:: Collected material
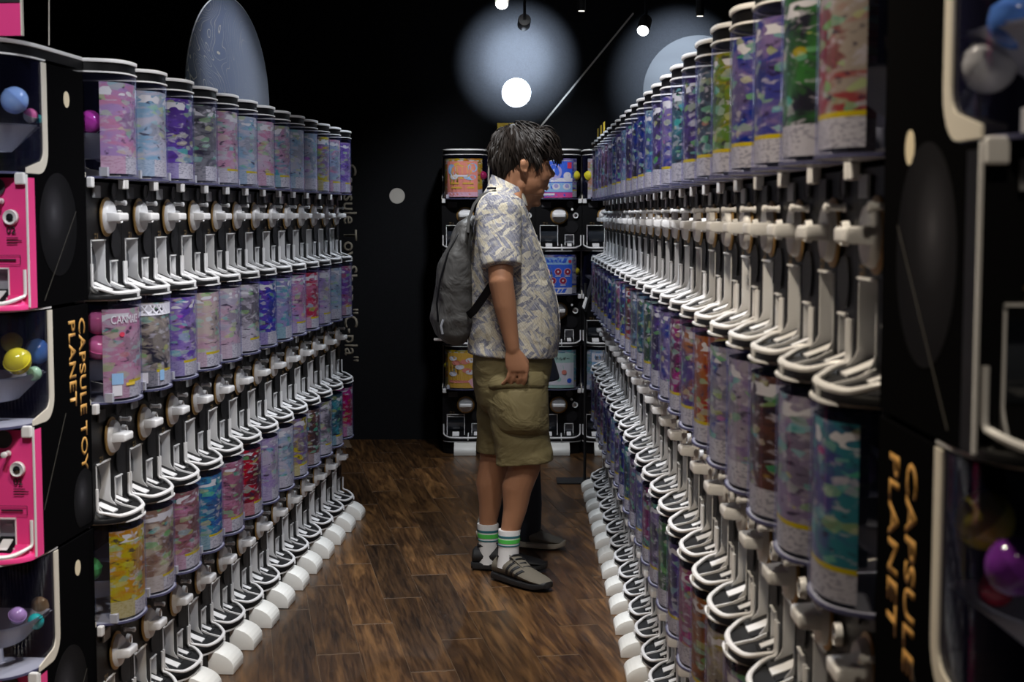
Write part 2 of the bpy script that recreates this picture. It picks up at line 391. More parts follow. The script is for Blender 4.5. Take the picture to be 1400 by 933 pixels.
# ================================================================== capsule toy machine
W_ = .263; HW = .1305; P_ = .563; BASE = .084; ZS = P_ / .555; CB = .302     # pitch, half width, tier height, stand height, canister floor
def dplan(a, y0, dep, n, k, x_lim=1.0):
    """front outline from left to right: bulge dep forward (-y) of y0"""
    out = []
    for i in range(k + 1):
        t = math.pi * (1 - i / k)
        cx, sy = math.cos(t), math.sin(t)
        out.append((a * math.copysign(abs(cx) ** (2 / n), cx), y0 - dep * abs(sy) ** (2 / n)))
    return out
CAN = lambda inset=0, k=26: dplan(HW - .003 - inset, .13, .21 - inset, 2.8, k)
TRAY = lambda inset=0, k=20: dplan(HW - inset, 0, .078 - inset, 2.3, k)
def arc(cx, cy, r, a0, a1, k): return [(cx + r * math.cos(math.radians(a0 + (a1 - a0) * i / k)), cy + r * math.sin(math.radians(a0 + (a1 - a0) * i / k))) for i in range(k + 1)]
RC = .055
# casing side profile (y, z): black box whose upper front corner is cut out for the clear canister
prof = [(.046, 0.001), (.37, 0.001), (.37, .547), (.13, .547)] + [(.13 - RC + RC * math.cos(math.radians(t)), CB - .006 + RC + RC * math.sin(math.radians(t))) for t in (0, -18, -36, -54, -72, -90)] + [(.0, CB - .006), (.0, .288), (.046, .288)]
MESH = {}
def build_meshes():
    mm = MESH
    mm['casing'] = MB().prism(prof, -HW, HW, 'x').mesh('casing', 'casing_black')
    # white frame that borders the clear canister on both sides
    fr = MB(); wd = .026
    outer = [(.13, .547)] + [(.13 - RC + RC * math.cos(math.radians(t)), CB - .004 + RC + RC * math.sin(math.radians(t))) for t in range(0, -91, -15)] + [(.0, CB - .004)]
    inner = [(.13 - wd, .547)] + [(.13 - RC + (RC - wd) * math.cos(math.radians(t)), CB - .004 + RC + (RC - wd) * math.sin(math.radians(t))) for t in range(0, -91, -15)] + [(0, CB - .004 + wd * .45)]
    fr.rings([[(x, *outer[i]), (x, *inner[i]), (x + .003, *inner[i]), (x + .003, *outer[i])] for x in (-.0015,) for i in range(len(outer))])
    mm['canister_frame'] = fr.mesh('canister_frame', 'cream_plastic')
    cn = CAN()
    can = MB(); can.rings([[(x, y, z) for x, y in cn] for z in (CB, CB + .12, .547)], cap=False, closed=False)
    mm['canister'] = can.mesh('canister', 'clear_plastic', True)
    cf = CAN(-.0015) ; cf2 = CAN(.012)
    mm['canister_floor'] = MB().prism(CAN(.001)[::1], CB - .005, CB - .0008).mesh('canister_floor', 'hopper_grey')
    def loop(a, b, lo, hi):   # a band between two outlines
        m_ = MB(); k = len(a)
        rr = [[(*a[i], lo), (*a[i], hi), (*b[i], hi), (*b[i], lo)] for i in range(k)]
        return m_.rings(rr)
    mm['top_rim'] = loop(CAN(-.002), CAN(.006), .5510, .5545).mesh('top_rim', 'white_plastic')
    mm['bottom_rim'] = loop(CAN(-.0015), CAN(.004), CB - .006, CB - .001).mesh('bottom_rim', 'rim_blue')
    # hopper and post inside the canister
    hp = MB(); q = CAN(.014, 14)
    hp.rings([[(x, y, CB + .100 + .02 * (y - .0)) for x, y in q], [(x * .45 + .01, .06 + (y - .06) * .45, CB + .045) for x, y in q], [(x * .40 + .01, .06 + (y - .06) * .40, CB + .045) for x, y in q], [(x * .97, y * .97, CB + .104 + .02 * y) for x, y in q]], cap=False)
    hp.lathe([(.012, 0), (.009, .05)], (.01, .06, CB), 'z', 10); hp.box((-.095, -.035, CB + .010), (.016, .02, .022))
    mm['hopper'] = hp.mesh('hopper', 'hopper_grey', True)
    def panel():   # thick front plate with two openings, left for the capsules, right for the coins
        xs = [-HW, -.106, -.004, .034, .086, HW]; m_ = MB()
        def bx(x0, x1, z0, z1): m_.box(((x0 + x1) / 2, .022, (z0 + z1) / 2), (x1 - x0, .044, z1 - z0))
        pts = [(-HW, .002), (HW, .002), (HW, .288), (-HW, .288)]
        bx(xs[0], xs[1], .002, .288); bx(xs[1], xs[2], .146, .288); bx(xs[1], xs[2], .002, .020)
        bx(xs[2], xs[3], .002, .288); bx(xs[3], xs[4], .092, .288); bx(xs[3], xs[4], .002, .020); bx(xs[4], xs[5], .002, .288)
        return m_
    mm['front_panel'] = panel().mesh('front_panel', 'black_plastic')
    mm['front_panel_pink'] = panel().mesh('front_panel', 'pink_panel')
    br = MB().box((0, -.008, .286), (.022, .014, .026)).mesh('bracket', 'white_plastic', bev=.003); mm['bracket'] = br
    # gold-ringed dial with a horizontal grip
    mm['dial_ring'] = MB().lathe([(.0495, 0), (.0495, -.003), (.041, -.0045), (.041, 0)], (0, 0, 0), 'y', 36).mesh('dial_ring', 'gold', True)
    mm['knob'] = MB().lathe([(.0415, 0), (.0415, -.008), (.037, -.014), (.02, -.016), (.001, -.0165)], (0, 0, 0), 'y', 28).mesh('knob', 'white_plastic', True)
    gp = MB(); gp.rings([[(sx * l_, y, sz * h_) for sx, sz in ((-1, -1), (1, -1), (1, 1), (-1, 1))] for l_, h_, y in ((.038, .012, -.012), (.036, .0105, -.030), (.034, .010, -.044), (.030, .007, -.047))])
    mm['grip'] = gp.mesh('grip', 'white_plastic', True, bev=.002)
    mm['button'] = MB().lathe([(.0065, 0), (.0065, -.004), (.0048, -.005), (.0048, -.022), (.0068, -.023), (.0068, -.029), (.003, -.031)], (0, 0, 0), 'y', 12).mesh('button', 'white_plastic', True)
    mm['lock'] = MB().lathe([(.0175, 0), (.0165, -.008), (.0155, -.010), (.010, -.006), (.001, -.006)], (0, 0, 0), 'y', 20).mesh('lock', 'white_plastic', True)
    mm['keyhole'] = MB().lathe([(.0085, -.006), (.0085, -.010), (.002, -.011)], (0, 0, 0), 'y', 12).box((0, -.0112, 0), (.002, .001, .009)).mesh('keyhole', 'chrome')
    mm['emblem'] = MB().lathe([(.020, 0), (.020, -.003), (.0175, -.003), (.0175, -.0015), (.001, -.0015)], (0, 0, 0), 'y', 24).mesh('emblem', 'dark_grey_print', True)
    mm['price_window'] = MB().box((0, -.002, 0), (.052, .005, .030)).mesh('price_window', 'silver_screen', bev=.001)
    mm['price_window_dark'] = MB().box((0, -.002, 0), (.052, .005, .030)).mesh('price_window', 'dark_grey_print', bev=.001)
    # print on the panel: faint planet and small gold signs
    mm['planet_print'] = MB().lathe([(.036, 0), (.036, -.0008)], (0, 0, 0), 'y', 28).mesh('planet_print', 'faint_print')
    gpz = MB()
    for x, z, a, b in ((-.082, .160, .014, .004), (-.082, .150, .010, .006), (-.066, .155, .004, .014), (.058, .158, .014, .004), (.060, .148, .010, .006), (.044, .152, .004, .012)):
        gpz.box((x, -.0045, z), (a, .0008, b))
    mm['gold_print'] = gpz.mesh('gold_print', 'dim_gold_print')
    # capsule outlet and coin return: white lined recesses whose jambs run forward at the foot, dark flap behind
    def liner(wd, top, toe):
        pf = [(.042, top), (-.002, top), (-.002, top * .34), (-.006, top * .27), (-.016, .027), (-.016, .020), (.042, .021)]
        m_ = MB()
        for sx in (-1, 1): m_.prism(pf, sx * (wd / 2 - .0015) - .0015, sx * (wd / 2 - .0015) + .0015, 'x')
        m_.box((0, .0185, top - .0015), (wd, .047, .003))
        return m_
    ramp_ = [(.042, .050), (.016, .040), (-.010, .029), (-.030, .0215), (-.030, .017), (.042, .020)]
    mm['outlet_floor'] = MB().prism(ramp_, -.048, .048, 'x').mesh('outlet_floor', 'black_plastic', True)
    mm['coin_floor'] = MB().prism(ramp_, -.023, .023, 'x').mesh('coin_floor', 'black_plastic', True)
    mm['floor_label'] = MB().prism([(.014, .0405), (-.010, .0303), (-.031, .0228), (-.031, .0195), (-.010, .028), (.014, .038)], -.019, .019, 'x').mesh('floor_label', 'white_plastic')
    mm['coin_label'] = MB().prism([(.014, .0405), (-.010, .0303), (-.025, .0248), (-.025, .0215), (-.010, .028), (.014, .038)], -.012, .012, 'x').mesh('floor_label', 'white_plastic')
    mm['outlet'] = liner(.102, .146, .040).mesh('outlet', 'white_plastic', True)
    mm['outlet_flap'] = MB().prism([(.040, .142), (.034, .142), (.022, .100), (.022, .070), (.032, .048), (.040, .048)], -.048, .048, 'x').mesh('outlet_flap', 'dark_door', True)
    mm['coin_return'] = liner(.052, .092, .030).mesh('coin_return', 'white_plastic', True)
    mm['coin_cup'] = MB().box((0, .032, .064), (.046, .012, .048)).box((0, .024, .070), (.018, .006, .006)).mesh('coin_cup', 'grey_plastic')
    # tray: black lip bulging forward; white U-shaped rim on it
    tm = [(HW, .0), (-HW, .0)]
    for nm_, m_ in (('tray', 'black_plastic'), ('tray_pink', 'pink_panel')):
        o_ = TRAY(.001); mbt = MB(); n_ = len(o_)
        mbt.rings([[(x, y, .0005) for x, y in o_], [(x, y, .009) for x, y in o_], [(x * .985, y * .97, .012) for x, y in o_], [(x * .96, y * .80, .012) for x, y in o_], [(x * .93, y * .35, .020) for x, y in o_], [(x * .9, y * .02, .032) for x, y in o_]])
        mm[nm_] = mbt.mesh('tray', m_, True)
    pth = []
    for x, y in TRAY(.006, 24):
        z = .0145
        pth.append((x * .985, y, z))
    lead = [(-HW + .007, -.008, z) for z in (.088, .070, .056, .044, .035)]
    path = lead + [(x, min(y, -.010), z + .017 * max(0, (abs(x) - .080) / .045) ** 2) for x, y, z in pth[1:-1]] + [(-x, y, z) for x, y, z in lead[::-1]]
    rm = MB().tube(path, [.0038 + .0020 * max(0, min(1, -(p_[1] + .02) / .05)) for p_ in path], 8)
    mm['tray_rim'] = rm.mesh('tray_rim', 'white_plastic', True)
    mm['tray_divider'] = MB().prism([(-.006, .036), (-.030, .0245), (-.066, .0165), (-.0815, .0165), (-.0815, .002), (-.077, .002), (-.072, .010), (-.006, .026)], .0135, .0185, 'x').mesh('tray_divider', 'white_plastic')
    mm['lid'] = MB().prism([(HW, .37), (-HW, .37)] + CAN(.002), .555, .576).mesh('lid', 'black_plastic', True)
    mm['lid_rim'] = MB().prism([(HW, .37), (-HW, .37)] + CAN(-.0025), .576, .585).mesh('lid_rim', 'white_plastic', True, bev=.0015)
    mm['edge_trim'] = MB().box((0, -.0025, .15), (.0035, .005, .290)).mesh('edge_trim', 'white_plastic')
    # stand
    mm['stand_box'] = MB().prism([(HW, .37), (-HW, .37)] + dplan(HW - .004, 0, .052, 2.3, 16), 0.001, .060).mesh('base_box', 'black_plastic', True)
    mm['stand_rim'] = MB().prism([(HW, .37), (-HW, .37)] + dplan(HW - .002, 0, .072, 2.3, 16), .060, .0645).mesh('base_rim', 'white_plastic', True)
    mm['stand_top'] = MB().prism([(HW, .37), (-HW, .37)] + dplan(HW - .003, 0, .070, 2.3, 16), .0645, .0698).mesh('base_top', 'black_plastic', True)
    ft = [(-.02, .001), (-.126, .001), (-.127, .018)] + [(-.127 + .107 * (1 - math.cos(t)), .018 + .046 * math.sin(t)) for t in (.2, .4, .6, .8, 1.0, 1.25, 1.5)]
    mm['foot'] = MB().prism(ft, -.062, .062, 'x').mesh('foot', 'foot_white', True, bev=.0012)
build_meshes()
_pc = {}
def poster_mesh(u0, u1, z0=.006, z1=.228):
    """curved sheet just behind the clear front, from u0 to u1 (-1..1 of the width)"""
    key = (round(u0, 2), round(u1, 2), z0, z1)
    if key in _pc: return _pc[key]
    pts = canister_path(u0, u1, 14)
    me = bpy.data.meshes.new('display_poster'); vs = []; fs = []; k = len(pts)
    for z in (z0, z1):
        vs += [(x, y, CB + z) for x, y in pts]
    fs = [(i, i + 1, k + i + 1, k + i) for i in range(k - 1)]
    me.from_pydata(vs, [], fs); uvl = me.uv_layers.new(name='UVMap')
    for p in me.polygons:
        for li in p.loop_indices:
            vi = me.loops[li].vertex_index; uvl.data[li].uv = ((vi % k) / (k - 1), vi // k)
        p.use_smooth = True
    me.materials.append(M['poster_print']); _pc[key] = me
    return me
_dense = CAN(.004, 240)
_len = [0.0]
for i in range(1, len(_dense)): _len.append(_len[-1] + math.dist(_dense[i], _dense[i - 1]))
def canister_point(u):
    """u in -1..1 along the developed clear sheet"""
    t = (u + 1) / 2 * _len[-1]
    lo = max(0, min(len(_len) - 2, next((i for i in range(len(_len) - 1) if _len[i + 1] >= t), len(_len) - 2)))
    f = (t - _len[lo]) / max(1e-9, _len[lo + 1] - _len[lo])
    a, b = _dense[lo], _dense[lo + 1]
    return (a[0] + (b[0] - a[0]) * f, a[1] + (b[1] - a[1]) * f)
def canister_path(u0, u1, k): return [canister_point(u0 + (u1 - u0) * i / k) for i in range(k + 1)]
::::
* _What you should do_:
Return all lines containing "that".

* _Solved problem_:
Write part 2 of the bpy script that recreates this picture. It picks up at line 391. More parts follow. The script is for Blender 4.5. Take the picture to be 1400 by 933 pixels.
    # white frame that borders the clear canister on both sides